The chart illustrates my point.

 

Households in developed countries use a fifth or less of overall electricity production and the economy uses the rest. In Serbia, the population uses 60% and up to 80% in winter. That shows the level of development in the economy, as well as the nonsensical price policy implemented by the government. There isn't a power industry in the world that could survive that kind of pressure during the winter. Even the most developed countries would have power cuts if they used electricity that irrationally.

That artificially-created situation is characterized by the reactions of people involved. The producers, usually serious and responsible people, have done their best to produce more (dangerous and unsustainable over the long run), but are obediently doing what the authorities tell them to. When you see what is happening you can't help but wonder if they have any brains. In a single month, they imposed four different administrative measures (block rates, quotas, division into consumer groups, and finally notices to all consumers) which they knew would not have any effect. Romania under Ceausescu was the only other country to do something similar.

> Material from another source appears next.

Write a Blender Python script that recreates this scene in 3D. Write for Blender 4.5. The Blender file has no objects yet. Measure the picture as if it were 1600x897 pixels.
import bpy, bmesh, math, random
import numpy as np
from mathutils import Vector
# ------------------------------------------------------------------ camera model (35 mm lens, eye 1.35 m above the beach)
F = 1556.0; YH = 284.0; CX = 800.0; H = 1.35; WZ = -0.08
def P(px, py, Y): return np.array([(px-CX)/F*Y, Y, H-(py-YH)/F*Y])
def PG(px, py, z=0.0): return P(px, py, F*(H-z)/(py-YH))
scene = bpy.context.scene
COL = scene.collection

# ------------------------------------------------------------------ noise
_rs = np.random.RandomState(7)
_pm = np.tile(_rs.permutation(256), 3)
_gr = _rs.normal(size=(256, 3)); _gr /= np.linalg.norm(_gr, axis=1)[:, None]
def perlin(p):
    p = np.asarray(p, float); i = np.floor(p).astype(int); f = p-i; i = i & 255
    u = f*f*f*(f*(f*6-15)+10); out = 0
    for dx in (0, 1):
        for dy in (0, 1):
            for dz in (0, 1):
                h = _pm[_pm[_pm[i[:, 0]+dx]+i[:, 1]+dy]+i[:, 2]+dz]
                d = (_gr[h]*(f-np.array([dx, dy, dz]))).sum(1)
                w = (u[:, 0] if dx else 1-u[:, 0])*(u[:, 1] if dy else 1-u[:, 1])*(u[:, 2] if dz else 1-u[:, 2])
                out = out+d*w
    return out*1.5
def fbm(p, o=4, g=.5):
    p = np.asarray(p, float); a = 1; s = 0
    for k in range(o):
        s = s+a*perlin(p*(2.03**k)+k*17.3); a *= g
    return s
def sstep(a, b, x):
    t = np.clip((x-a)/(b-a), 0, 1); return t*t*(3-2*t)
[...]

Administrative measures can't raise production or lower consumption. Insinuations about electricity exports, speculation and pressure deserve no comment. Yet they have spread far and wide among consumers. Politicians are helping spread them because they are handy tools to score political points with. Every appeal for lower consumption has resulted in higher consumption as soon as it gets cold. People are acting rationally.

The authorities are a story in themselves. The government adopts a balance of production and consumption every month that has nothing do with reality. Now they've even turned to daily quotas.

According to those government documents, the power industry is meeting its production quotas and producing surpluses while Serbia is left in the dark. If it weren't serious and sad, it would be funny.

No one has mentioned the vast involvement of the current government or the previous governments, but they have directed the anger of the population elsewhere.